まずユダヤ教の律法を見てみますと、申命記24章1節に「人が妻をめとり、その夫となってから、妻に何か恥ずべきことを見いだし、気に入らなくなったときは、離縁状を書いて彼女の手に渡し、家を去らせる」とある通り、離縁が認められています。ただし男性からしか申し出ることは出来ません。ここからユダヤ教社会では、紙切れ一枚書いて相手に渡してすぐ離縁が成立してしまうが、イエス様は、そのようなユダヤ教社会のあり方を批判したとよく言われますが、そうではありません。「離縁状」は直接相手に渡すのではなく、第三者が介入して渡すことによって成立します。また離縁に際しては、それ相応の金銭の譲渡も求められたようです。それは、まるで裁判をして慰謝料の授受がある現代社会と同じようです。なぜ律法がこのように結婚に関して規定しているのかと言いますと、結婚が契約であるからです。結婚は契約の成立、離縁は契約の解消に他ならないのです。


離縁状は、現代ヘブライ語では「ゲット」と呼ばれますが、聖書では異なります。聖書では、ヘブライ語でもギリシア語でも単に「書類」を意味する言葉が用いられています。この「離縁状」に関わる第三者は、宗教的な有識者であるラビや律法に詳しい律法学者がなります。
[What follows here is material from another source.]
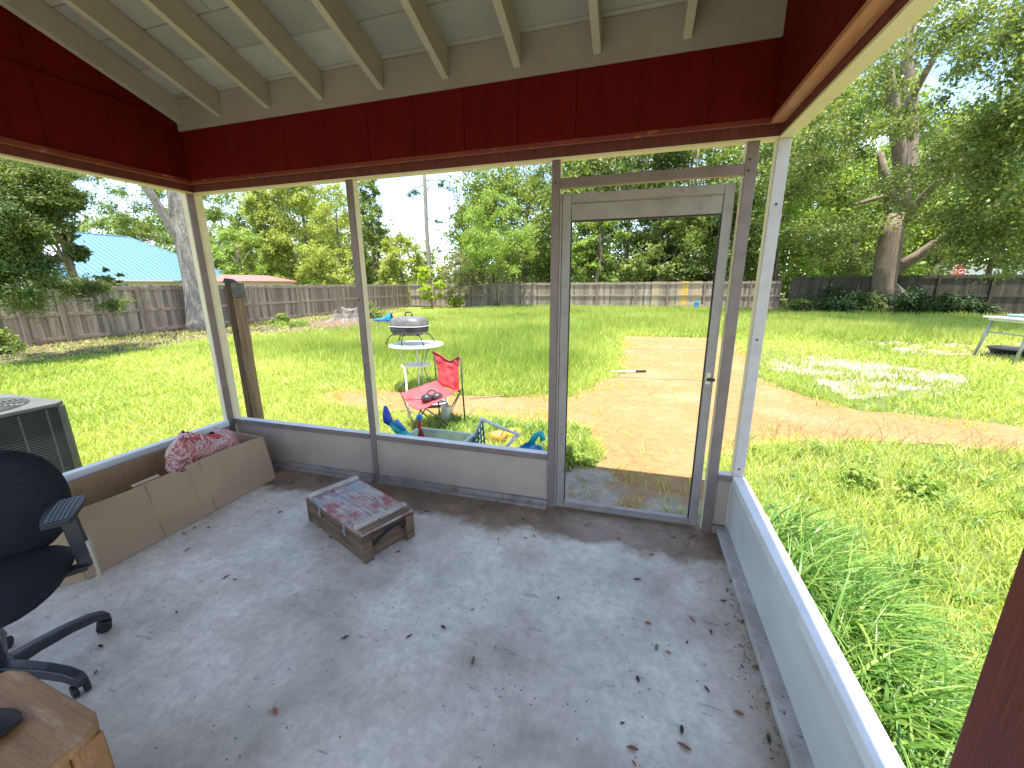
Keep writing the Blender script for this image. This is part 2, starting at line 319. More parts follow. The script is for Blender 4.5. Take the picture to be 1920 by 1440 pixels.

そして彼らは、イエス様の時代から決して軽々しく離縁を認めていたわけではありません。


離縁された女性つまり夫から離れた女性は、元いた家、つまり父親のもとに帰ることになるのですが、それがない場合は、生活が大変でした。また夫から金銭も譲渡されなかった場合は、女性はさらに大変でした。イエス様の時代、女性が働いて自分の生活を支えることはあまりありません。それゆえ、離縁の後に女性の生活が一方的に大変になってしまうのは、現代よりもひどかったと言えるでしょう。


さて、この離縁の話しとクリスマスの物語の関係は、次の個所にあります。「イエス・キリストの誕生の次第は次のようであった。母マリアはヨセフと婚約していたが、二人が一緒になる前に、聖霊によって身ごもっていることが明らかになった。夫ヨセフは正しい人であったので、マリアのことを表ざたにするのを望まず、ひそかに縁を切ろうと決心した」(マタイ1:18~19)の個所です。
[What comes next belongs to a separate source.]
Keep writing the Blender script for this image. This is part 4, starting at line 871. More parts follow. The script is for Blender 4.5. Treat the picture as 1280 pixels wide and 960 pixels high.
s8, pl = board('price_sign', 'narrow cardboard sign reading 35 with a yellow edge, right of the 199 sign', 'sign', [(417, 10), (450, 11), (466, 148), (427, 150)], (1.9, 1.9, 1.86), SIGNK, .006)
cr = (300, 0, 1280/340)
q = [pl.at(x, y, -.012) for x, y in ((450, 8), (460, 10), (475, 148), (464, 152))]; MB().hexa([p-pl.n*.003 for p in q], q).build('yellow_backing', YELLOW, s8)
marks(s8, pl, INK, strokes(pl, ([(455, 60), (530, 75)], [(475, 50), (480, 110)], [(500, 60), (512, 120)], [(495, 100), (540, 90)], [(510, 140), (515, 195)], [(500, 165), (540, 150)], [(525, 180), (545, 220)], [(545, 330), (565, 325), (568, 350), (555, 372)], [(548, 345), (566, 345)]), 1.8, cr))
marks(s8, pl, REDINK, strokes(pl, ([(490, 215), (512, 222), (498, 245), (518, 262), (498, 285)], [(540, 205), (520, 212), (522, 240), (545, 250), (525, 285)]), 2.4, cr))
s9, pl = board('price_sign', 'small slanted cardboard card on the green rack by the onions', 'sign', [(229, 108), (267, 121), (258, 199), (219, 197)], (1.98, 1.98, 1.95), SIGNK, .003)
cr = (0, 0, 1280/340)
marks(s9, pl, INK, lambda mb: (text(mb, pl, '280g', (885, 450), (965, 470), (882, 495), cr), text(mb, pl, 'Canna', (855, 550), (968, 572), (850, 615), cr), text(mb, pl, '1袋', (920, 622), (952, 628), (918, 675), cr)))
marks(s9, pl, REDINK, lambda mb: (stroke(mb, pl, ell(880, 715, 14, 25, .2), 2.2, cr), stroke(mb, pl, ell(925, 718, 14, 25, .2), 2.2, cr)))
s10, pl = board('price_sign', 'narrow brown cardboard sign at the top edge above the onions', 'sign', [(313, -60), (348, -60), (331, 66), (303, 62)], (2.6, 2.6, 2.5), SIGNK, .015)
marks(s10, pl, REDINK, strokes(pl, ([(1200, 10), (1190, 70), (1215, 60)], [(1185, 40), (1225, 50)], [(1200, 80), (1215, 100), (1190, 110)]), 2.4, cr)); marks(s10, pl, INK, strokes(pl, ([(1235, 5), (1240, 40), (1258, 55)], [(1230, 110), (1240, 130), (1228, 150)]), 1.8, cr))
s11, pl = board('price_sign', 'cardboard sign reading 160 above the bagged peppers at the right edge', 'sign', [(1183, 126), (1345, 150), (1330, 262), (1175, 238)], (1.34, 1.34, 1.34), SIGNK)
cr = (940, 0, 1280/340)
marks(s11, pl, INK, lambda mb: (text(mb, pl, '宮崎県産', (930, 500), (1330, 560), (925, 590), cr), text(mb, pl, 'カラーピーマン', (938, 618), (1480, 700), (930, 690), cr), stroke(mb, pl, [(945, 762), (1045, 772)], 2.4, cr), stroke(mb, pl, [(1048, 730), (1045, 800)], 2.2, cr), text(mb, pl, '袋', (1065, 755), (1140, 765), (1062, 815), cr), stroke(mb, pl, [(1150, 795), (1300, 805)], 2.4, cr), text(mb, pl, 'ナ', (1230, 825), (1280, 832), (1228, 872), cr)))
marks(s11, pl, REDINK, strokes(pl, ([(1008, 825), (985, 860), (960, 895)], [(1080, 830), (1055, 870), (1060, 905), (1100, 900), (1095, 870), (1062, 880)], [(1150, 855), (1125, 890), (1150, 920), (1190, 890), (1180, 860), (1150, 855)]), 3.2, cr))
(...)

ユダヤ教の律法には、離縁の規定もありますが、姦淫の罪に関する規定もあります。「人の妻と姦淫する者、すなわち隣人の妻と姦淫する者は姦淫した男も女も共に必ず死刑に処せられる」(レビ20:10)という箇所です。基本的に姦淫の罪は、結婚をしている人にのみ有効となります。マリアはまだ結婚してはいませんが、婚約関係にあるので、婚姻関係と同じ状態であることとなります。つまり夫ヨセフ以外の子を身ごもっていたということは、姦淫の罪となり、死刑になります。先ほど見た通りに、離縁は夫からしか申し出られないので、マリアとイエス様の命は、ヨセフの判断に託されていたのです。


夫ヨセフは正しい人であった」とありますが、この「正しさ」は、倫理的な正しさであり、それはユダヤ教社会においては律法的・法律的正しさを意味します。ヨセフは、感情的な事柄もあったとは思いますが、マリアについて律法の範囲内で正しく考えたのでした。そして婚約者マリアを厳しく罰するのではなく、その命、そして身ごもっている子の命を守る方法を考えたのでした。ヨセフには一つの方法しか見つかりませんでした。それは婚約を解消することでした。そうすれば姦淫ではなくなります。本来ならば、第三者が必要ですが、その点だけは、なんとかして婚約の解消をしようとしたのです。そうすれば自分の家に住んでいるマリアは、何と生きていけるだろうと考えたのだと思います。


ヨセフのこの判断は、律法に基づいていますが、マリアを姦淫の罪で訴えるようなことをせず、その命を助けようとする姿勢には、ヨセフのマリアに対する愛があると思います。しかし、ヨセフは夢で天使に指示され、マリアを妻に迎えます。律法に基づいた人間の精いっぱいの判断に、天使を通じた聖霊の働きが加わり、イエス様の誕生、この世界に新しい救いが啓示されたのでした。
イエス様は、律法の廃棄を主張していません。むしろ律法を全うすることを求めています。そこから本当の救いが始まります。クリスマスの物語もその一つです。それは、人間の真摯な努力と神様の助けを通して、この世界にまことの平和が訪れることを、今も示していることに他ならないと思います。